+++ Data excerpt +++
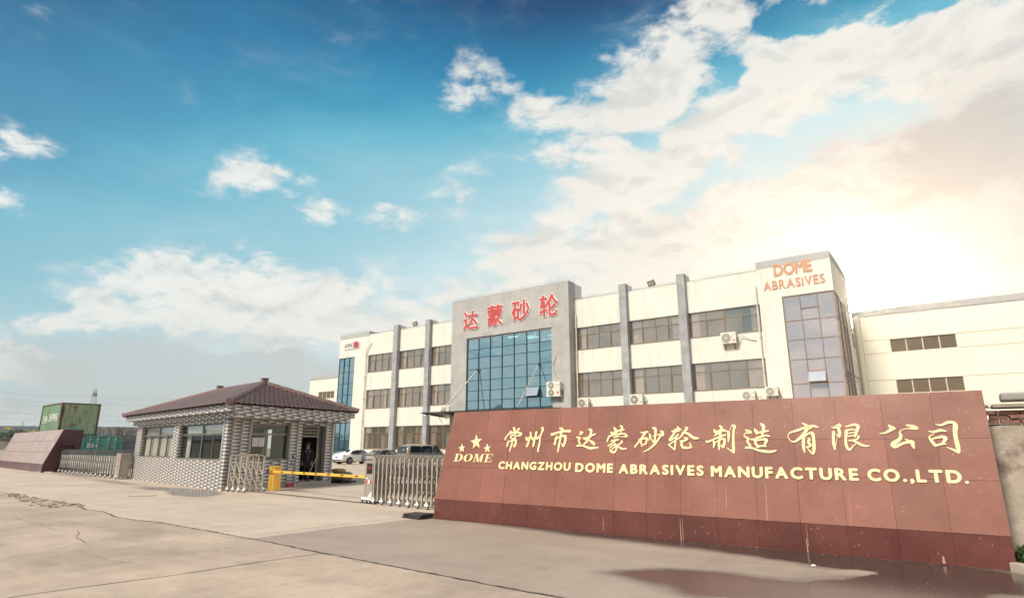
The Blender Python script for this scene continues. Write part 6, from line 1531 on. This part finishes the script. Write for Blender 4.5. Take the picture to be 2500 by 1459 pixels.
# dark grey unit next to the teal container
du = thing('steel_cabinet', (*C_D, 0), 'dark grey steel cabinet between the teal container and the gatehouse', 'cabinet')
ex = Vector((math.cos(A_T), math.sin(A_T), 0)); ey = Vector((-ex.y, ex.x, 0)); PD = lambda a, b, z: Vector((*C_D[:2], 0)) + ex * a + ey * b + Vector((0, 0, z))
def dbx(c, a0, a1, b0, b1, zz0, zz1): c.add([PD(a, b, z) for z in (zz0, zz1) for a, b in ((a0, b0), (a1, b0), (a1, b1), (a0, b1))], [(0, 3, 2, 1), (4, 5, 6, 7), (0, 1, 5, 4), (1, 2, 6, 5), (2, 3, 7, 6), (3, 0, 4, 7)])
c = MB(); dbx(c, 0, 1.15, 0, 1.4, 0, 2.45); c.build('casing', M('cab_grey', (.075, .095, .12), .4, var=.2, scale=1), du, bevel=.02)
c = MB(); dbx(c, .05, 1.0, -.03, .0, 2.18, 2.30); dbx(c, -.03, .05, -.04, .0, 0, 2.48); dbx(c, 1.0, 1.08, -.04, .0, 0, 2.48); c.build('cabinet_trim', m_steeldark, du)

# ---------------------------------------------------------------- dry weeds, hedge, walls, far things at the left
m_weed = M('dry_weed', (.20, .15, .09), .9, var=.3)
c = MB(); rnd = random.Random(5)
for k in range(110):
    t = rnd.random(); b = Vector((WA[0] + (WB[0] - WA[0]) * t, WA[1] + (WB[1] - WA[1]) * t, 2.9)) + Vector((rnd.uniform(-.4, .4), rnd.uniform(-1.5, 1.5), 0)); h = rnd.uniform(.2, .8) * (1.25 if rnd.random() < .1 else 1)
    top = b + Vector((rnd.uniform(-.15, .15), rnd.uniform(-.15, .15), h + .35)); c.tube([b, top], .018, 3, r2=.006)
    for q in range(3): f = rnd.uniform(.5, .95); p = b.lerp(top, f); c.tube([p, p + Vector((rnd.uniform(-.22, .22), rnd.uniform(-.2, .2), rnd.uniform(.05, .25)))], .012, 3, r2=.02)
tag(c.build('dry_weeds', m_weed), 'dry reedy weeds standing beyond the teal container', 'weeds', kind='stuff')
c = MB(); c.T = Matrix.Translation((WA[0], WA[1], 0)) @ Matrix.Rotation(math.atan2(WB[1] - WA[1], WB[0] - WA[0]), 4, 'Z'); c.box(-2, 14, -1.6, 1.6, -.05, 2.95); c.T = None
tag(c.build('earth_bank', M('bank_earth', (.12, .10, .06), .95, var=.3)), '', None, kind='structure'); bpy.data.objects['earth_bank'].pop('label', None)


def leafmass(name, cs, mat_, n, s, seed, **k):
    rnd = random.Random(seed); c = MB()
    for i in range(n):
        (x, y, z, rx, ry, rz) = cs[rnd.randrange(len(cs))]
        while True:
            u_ = Vector((rnd.uniform(-1, 1), rnd.uniform(-1, 1), rnd.uniform(-1, 1)))
            if u_.length < 1: break
        u_ = u_.normalized() * (u_.length ** .5)
        p = Vector((x + u_.x * rx, y + u_.y * ry, z + u_.z * rz)); a = Vector((rnd.gauss(0, 1), rnd.gauss(0, 1), rnd.gauss(0, 1))).normalized(); b = a.orthogonal().normalized(); d = a.cross(b); q = s * rnd.uniform(.5, 1.3)
        c.add([p - b * q, p + d * q * .45, p + b * q, p - d * q * .45], [(0, 1, 2, 3)])
    return c.build(name, mat_, k.pop('parent', None), fixn=False)


m_leaf = M('hedge_leaf', (.055, .085, .03), .7, var=.35, scale=1); m_leafy = M('yellow_blossom', (.50, .42, .06), .7, var=.2, scale=3)
hx, hy = HED
hd_ = thing('hedge', (hx, hy, 0), 'green hedge with yellow tufts above the weathered wall at far left', 'hedge')
hdir = Vector((-.55, -.835, 0)); CS = []
for k in range(14): p = Vector((hx, hy, 0)) + hdir * (k * .9 - 3); CS.append((p.x, p.y, 2.8 + .15 * math.sin(k * 2.1), 1.0, .8, .38))
leafmass('foliage', CS, m_leaf, 5200, .10, 3, parent=hd_)
leafmass('blossom', [(CS[6][0], CS[6][1], 3.28, .6, .5, .18), (CS[3][0], CS[3][1], 3.2, .8, .5, .12), (CS[9][0], CS[9][1], 3.15, .9, .5, .14), (CS[5][0], CS[5][1], 3.42, .35, .3, .12)], m_leafy, 420, .07, 9, parent=hd_)
c = MB()
for (x, y, z, *_r) in CS: c.tube([(x, y, 0), (x, y, 2.6)], .04, 5)
c.build('stems', m_weed, hd_)
ow = thing('boundary_wall', (hx, hy, 0), 'weathered grey wall with peeling white patch, capped, left of the far sign wall', 'wall')
m_oldw = M('old_plaster', (.26, .235, .205), .9, var=.2, scale=.8, streak=.7, dirt=(.10, .095, .09), sstretch=.2, bump=.4, bscale=8)
a = Vector((hx, hy, 0)) + LW_OFF; c = MB(); c.bar(a - hdir * 6, a + hdir * 22, .3, 4.84); c.build('wall_body', m_oldw, ow)
c = MB(); c.bar(a - hdir * 6 + Vector((0, 0, 2.48)), a + hdir * 22 + Vector((0, 0, 2.48)), .5, .12); c.build('wall_cap', M('cap_dark', (.10, .09, .085), .8), ow)
nrm = Vector((-hdir.y, hdir.x, 0)); nrm = nrm if nrm.y < 0 else -nrm
pt = [(0, 1.1), (.35, .7), (.9, .62), (1.5, .75), (1.75, 1.1), (1.55, 1.35), (1.35, 1.3), (1.2, 1.75), (1.0, 1.4), (.7, 1.45), (.35, 1.25)]
c = MB(); pa = a + hdir * LW_P; c.add([pa + hdir * (-x) + nrm * .153 + Vector((0, 0, z)) for x, z in pt], [tuple(range(len(pt)))]); c.build('peeled_patch', M('lime_white', (.60, .60, .56), .9, var=.08), ow)
# long low factory roof far behind
c = MB(); fr_ = Vector(FRO); c.bar(fr_ - hdir * 30 + Vector((0, 0, 2.7)), fr_ + hdir * 60 + Vector((0, 0, 2.7)), 12, 5.4)
tag(c.build('far_shed', M('far_shed_roof', (.17, .19, .21), .7)), 'long low grey roof behind the hedge at far left', 'shed')


def pylon(base, H, w0, label, arms=True, tilt=0):
    t = thing('lattice_pylon', base, label, 'pylon', 'power pylons on the horizon'); b = Vector(base); T = Matrix.Translation(b) @ Matrix.Rotation(tilt, 4, 'Y')
    c = MB(); c.T = T; n = 12; r = H * .0022
    W_ = lambda f: w0 * (1 - f * .84) / 2
    for k in range(n):
        f0, f1 = k / n, (k + 1) / n; a0, a1 = W_(f0), W_(f1)
        for sx, sy in ((1, 1), (1, -1), (-1, -1), (-1, 1)):
            c.bar((sx * a0, sy * a0, f0 * H), (sx * a1, sy * a1, f1 * H), r * 2, r * 2)
        for (p, q) in (((1, 1), (1, -1)), ((1, -1), (-1, -1)), ((-1, -1), (-1, 1)), ((-1, 1), (1, 1))):
            c.bar((p[0] * a0, p[1] * a0, f0 * H), (q[0] * a1, q[1] * a1, f1 * H), r, r); c.bar((q[0] * a0, q[1] * a0, f0 * H), (p[0] * a1, p[1] * a1, f1 * H), r, r)
    c.T = None; c.build('lattice_tower', m_pyl, t)
    if arms:
        for f, l in ((.72, .17), (.84, .14), (.95, .11)):
            c = MB(); c.T = T
            for s in (-1, 1): c.bar((0, 0, H * f), (s * H * l, 0, H * f + .2), r * 2, r * 2); c.bar((0, 0, H * (f + .035)), (s * H * l, 0, H * f + .2), r * 1.4, r * 1.4)
            c.T = None; c.build('cross_arm', m_pyl, t)
    return t


m_pyl = M('pylon_steel', (.40, .41, .42), .6, var=.05)
pylon(PYL, 33, 6.0, 'tall lattice mast rising behind the green container', arms=False)
c = MB(); c.T = Matrix.Translation((PYL[0], PYL[1], 29.0)); c.box(-1.0, 1.0, -1.0, 1.0, 0, 1.6); c.T = None; pb = c.build('antenna_panel', M('antenna_grey', (.25, .20, .24), .6), bpy.data.objects['lattice_pylon'])
pylon(PYL2, 19, 4.2, 'small distant pylon above the long grey roof at far left'); pylon(PYL3, 18, 4, 'smallest, faintest pylon close to the green container')
wi = MB()
for k, (z0, z1, sag) in enumerate(((18.6, 18.6, .8), (16.4, 16.4, .8), (12.4, 12.4, .7), (10.6, 10.6, .7))):
    pts = []
    for i in range(41): f = i / 40; pts.append((PWA[0] + (PWB[0] - PWA[0]) * f, PWA[1] + (PWB[1] - PWA[1]) * f, z0 + (z1 - z0) * f - sag * math.sin(math.pi * ((f * 3) % 1))))
    wi = MB(); wi.tube(pts, .032, 4)
    tag(wi.build('power_line', m_pyl), ('highest', 'second highest', 'third', 'lowest')[k] + ' thin power line crossing the sky at far left', 'power line', 'power lines crossing at far left')

# ---------------------------------------------------------------- right edge: old wall, awning, kerb, plant
rw = thing('boundary_wall', (2, 12.5, 0), 'old plastered brick wall with crumbling top beside the red sign wall', 'wall')
m_rw = M('old_render', (.43, .36, .29), .92, var=.18, scale=.9, streak=.35, dirt=(.16, .12, .10), sstretch=.5, col2=(.17, .12, .10), c2=(.52, .66), c2scale=1.0, bump=.5, bscale=7)
c = MB(); n = 26; P = []
for j in range(8):
    for i in range(n + 1):
        x = .38 + i * .24; z = -.02 + j * (2.10 / 7) + (random.uniform(-.06, .02) if j == 7 else 0); P.append((x, 12.2 + .02 * random.uniform(-1, 1) - .03 * (j < 2), z))
c.add(P, [(j * (n + 1) + i, j * (n + 1) + i + 1, (j + 1) * (n + 1) + i + 1, (j + 1) * (n + 1) + i) for j in range(7) for i in range(n)]); c.box(.38, 6.6, 12.26, 12.5, 0, 2.05); c.build('plaster_face', m_rw, rw)
m_brick = M('old_brick', (.23, .115, .085), .9, var=.3, scale=7)
for r in range(3):
    for k in range(24):
        if random.random() < .12: continue
        x = .36 + k * .25 + (r % 2) * .12; c = MB(); o_ = random.uniform(-.03, .02); c.box(x, x + .232, 12.16 + o_, 12.48, 2.06 + r * .068, 2.118 + r * .068); c.build('brick', m_brick, rw)
for k in range(11):
    x = .55 + k * .56; c = MB(); c.T = Matrix.Translation((x, 12.3, 2.275 + random.uniform(-.008, .02))) @ Matrix.Rotation(random.uniform(-.05, .05), 4, 'Y') @ Matrix.Rotation(random.uniform(-.06, .06), 4, 'Z'); c.box(-.02, random.uniform(.42, .53), -.26, .25, 0, .05); c.T = None
    c.build('coping_slab', M('coping_stone', (.30, .25, .21), .9, var=.25, scale=3) if 'coping_stone' not in MATS else MATS['coping_stone'], rw, bevel=.008)
aw = thing('box_awning', (1.2, 13.6, 2.5), 'grey metal box awning behind the old wall at the right edge', 'awning')
c = MB(); c.T = Matrix.Translation((.72, 13.2, 2.46)); c.box(0, 3.0, 0, .5, 0, .14); c.T = None; c.build('awning_box', M('awning_grey', (.30, .275, .25), .6), aw, bevel=.03)
c = MB(); c.box(.35, 1.0, 13.3, 13.34, 2.35, 2.37); c.box(.47, .53, 13.28, 13.34, 2.37, 2.40); c.build('rail', m_bronze, aw)
c = MB(); c.T = Matrix.Translation((.36, 11.45, 0)) @ Matrix.Rotation(R(-38), 4, 'Z'); c.box(0, 1.6, 0, .14, -.02, .12); c.T = None
tag(c.build('kerb_stone', M('kerb', (.36, .30, .25), .9, var=.2), bevel=.01), 'loose pale kerb stone at the foot of the red sign wall', 'kerb')
pl = thing('shrub', (.75, 11.95, 0), 'low green plant between the kerb stone and the old wall', 'plant')
leafmass('foliage', [(.72, 11.95, .16, .26, .18, .18), (1.2, 11.95, .18, .35, .18, .20), (.56, 11.98, .09, .12, .12, .12)], M('plant_leaf', (.065, .11, .03), .6, var=.3, scale=5), 1500, .035, 12, parent=pl)
c = MB()
for k in range(9): c.tube([(.5 + k * .1, 11.95, 0), (.5 + k * .1 + random.uniform(-.05, .05), 11.93, .2)], .006, 4)
c.build('stems', m_weed, pl)

# rubber sheets lying at the foot of the sign wall, litter
st_ = thing('rubber_mat', (-11.0, 11.2, 0), 'stack of black rubber mats lying at the left foot of the red sign wall', 'mat')
for k in range(3):
    c = MB(); c.T = Matrix.Translation((-11.02 + .03 * k, 11.22, .025 + k * .036)) @ Matrix.Rotation(R(-8 + 5 * k), 4, 'Z') @ Matrix.Rotation(R(-2.0 + k), 4, 'Y'); c.box(-.34, .33 - .03 * k, -.24, .22, -.014, .014); c.T = None; c.build('sheet', M('mat_rubber', (.045, .038, .035), .7, var=.3, scale=6) if 'mat_rubber' not in MATS else MATS['mat_rubber'], st_, bevel=.004)
for k, (x, y) in enumerate(((-1.95, 10.2), (-51.6, 15.0))):
    c = MB(); c.T = Matrix.Translation((x, y, .01)) @ Matrix.Rotation(.5, 4, 'Z')
    if k == 0: c.add([(-.03, -.02, 0), (.03, -.02, .004), (.035, .02, .012), (.0, .03, .02), (-.03, .02, .004)], [(0, 1, 2, 3, 4)])
    else: c.box(-1.2, 1.6, -.1, .1, 0, .05)
    c.T = None; tag(c.build('paper_scrap' if k == 0 else 'plank', m_white if k == 0 else M('plank_pale', (.45, .40, .34), .8)), 'small white scrap of paper on the wet concrete' if k == 0 else 'pale plank lying at the foot of the far sign wall', 'litter' if k == 0 else 'plank')

# ---------------------------------------------------------------- what the glass mirrors: trees and sheds across the road, behind the camera
m_tree = M('far_leaf', (.045, .065, .03), .9, var=.3, scale=.3)
c = MB(); rnd = random.Random(11)
for k in range(60):
    x = -190 + k * 6 + rnd.uniform(-2, 2); ell(c, x, -72 + rnd.uniform(-5, 5), 4, rnd.uniform(4, 8), 4.5, rnd.uniform(6, 10.5), 10, 6)
tag(c.build('tree_belt', m_tree, smooth=True), 'distant tree belt across the road mirrored in the factory glass', 'trees', kind='stuff')

# ---------------------------------------------------------------- air
def build_haze():
    c = MB(); c.box(-720, 720, -720, 720, -1.05, 36.5); m = bpy.data.materials.new('haze'); m.use_nodes = True; nt = m.node_tree; nt.nodes.clear()
    out = nt.nodes.new('ShaderNodeOutputMaterial'); v = nt.nodes.new('ShaderNodeVolumePrincipled')
    v.inputs['Color'].default_value = (1, .91, .79, 1); v.inputs['Density'].default_value = .0006; v.inputs['Anisotropy'].default_value = .86
    nt.links.new(v.outputs[0], out.inputs['Volume']); c.build('haze', m, kind='stuff')


build_haze()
+++
Quote, exactly and only, the lines from the first line of the data above through the line containing "c = MB(); dbx(c, .05, 1.0, -.03, .0, 2.18, 2.30);". The pictures do not belong in it.

*Solution to this task*.
The Blender Python script for this scene continues. Write part 6, from line 1531 on. This part finishes the script. Write for Blender 4.5. Take the picture to be 2500 by 1459 pixels.
# dark grey unit next to the teal container
du = thing('steel_cabinet', (*C_D, 0), 'dark grey steel cabinet between the teal container and the gatehouse', 'cabinet')
ex = Vector((math.cos(A_T), math.sin(A_T), 0)); ey = Vector((-ex.y, ex.x, 0)); PD = lambda a, b, z: Vector((*C_D[:2], 0)) + ex * a + ey * b + Vector((0, 0, z))
def dbx(c, a0, a1, b0, b1, zz0, zz1): c.add([PD(a, b, z) for z in (zz0, zz1) for a, b in ((a0, b0), (a1, b0), (a1, b1), (a0, b1))], [(0, 3, 2, 1), (4, 5, 6, 7), (0, 1, 5, 4), (1, 2, 6, 5), (2, 3, 7, 6), (3, 0, 4, 7)])
c = MB(); dbx(c, 0, 1.15, 0, 1.4, 0, 2.45); c.build('casing', M('cab_grey', (.075, .095, .12), .4, var=.2, scale=1), du, bevel=.02)
c = MB(); dbx(c, .05, 1.0, -.03, .0, 2.18, 2.30); dbx(c, -.03, .05, -.04, .0, 0, 2.48); dbx(c, 1.0, 1.08, -.04, .0, 0, 2.48); c.build('cabinet_trim', m_steeldark, du)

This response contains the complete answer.